2 thoughts on “Bilan hebdomadaire n° 86 du 28 avril 2024 (guerre d’Ukraine)

  1. Même si, partiellement explicable, la lenteur des progrès russes, toutefois en réduction, continue d’entretenir les doutes sur une complète victoire russe, celle-ci demeure envisageable.

    Avec l’effondrement complet de l’armée ukrainienne et la prise de la totalité du territoire et donc après constitution d’un glacis suffisant, capture du rivage de la mer noire et destruction complète de toute viabilité économique au projet nationaliste ukrainien, celle-ci pourrait et devrait avoir des conséquences sur l’Union Européenne.

    Complète dislocation ou au contraire fédéralisation à marche forcée sur fond d’un retrait US complet, on ne voit pas bien ce que l’affaire lui aura apporté globalement : la satisfaction masochiste qu’apporte un inutile échec complet ?

    Naturellement, on ne connait pas encore les dates d’échéance effectives de tout cela, mais tirer des plans sur l’année 2026 parait hasardeux.

  2. Pourquoi la Russie négocierait-elle alors qu’elle gagne du terrain tous les jours et bien plus qu’il y a un mois ? Tout dépend des buts de guerre de la Russie qui entretient le flou à ce sujet.

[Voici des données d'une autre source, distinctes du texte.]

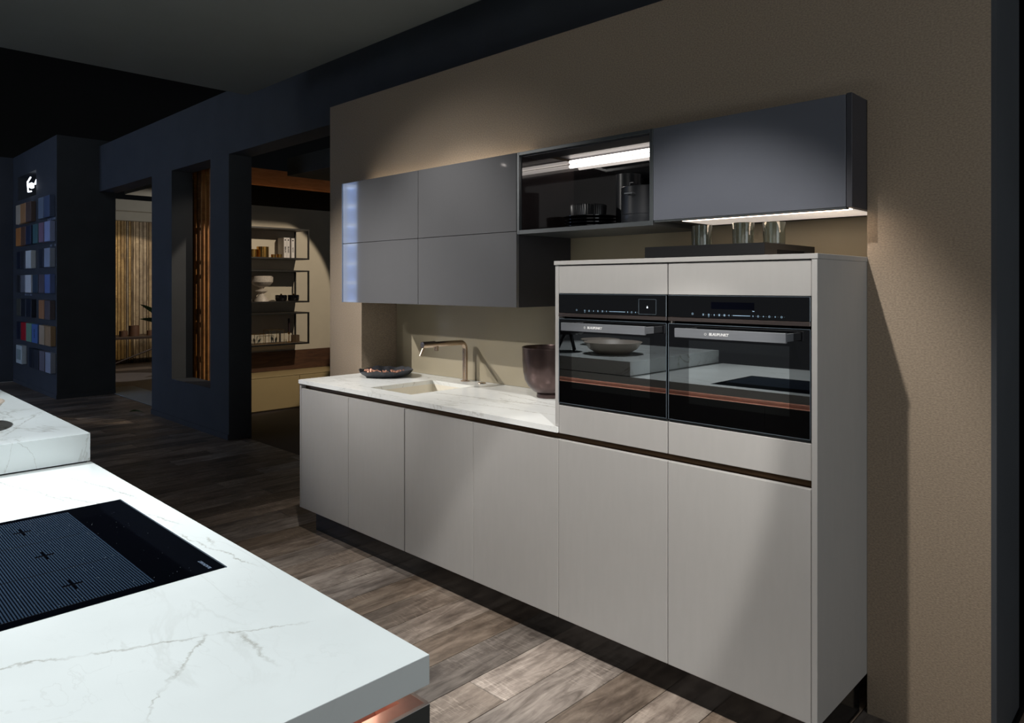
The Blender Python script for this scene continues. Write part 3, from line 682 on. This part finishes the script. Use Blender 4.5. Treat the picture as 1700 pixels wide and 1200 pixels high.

Il me semble que la conquête entière des 4 oblasts déjà en partie réalisé est l’objectif minimum. De plus Poutine considère Kharkov et Odessa comme des villes russes. Alors sont-ce, peut-être les objectifs de conquête ainsi que leurs oblasts. Comme il est évident que le nouveau paquet d’aides américaines ne sera pas suffisant il est permis de penser qu’il joue la montre pour de plus amples conquêtes telles celles citées plus haut. Un effondrement ukrainien peut être envisagé d’ici la fin de l’année.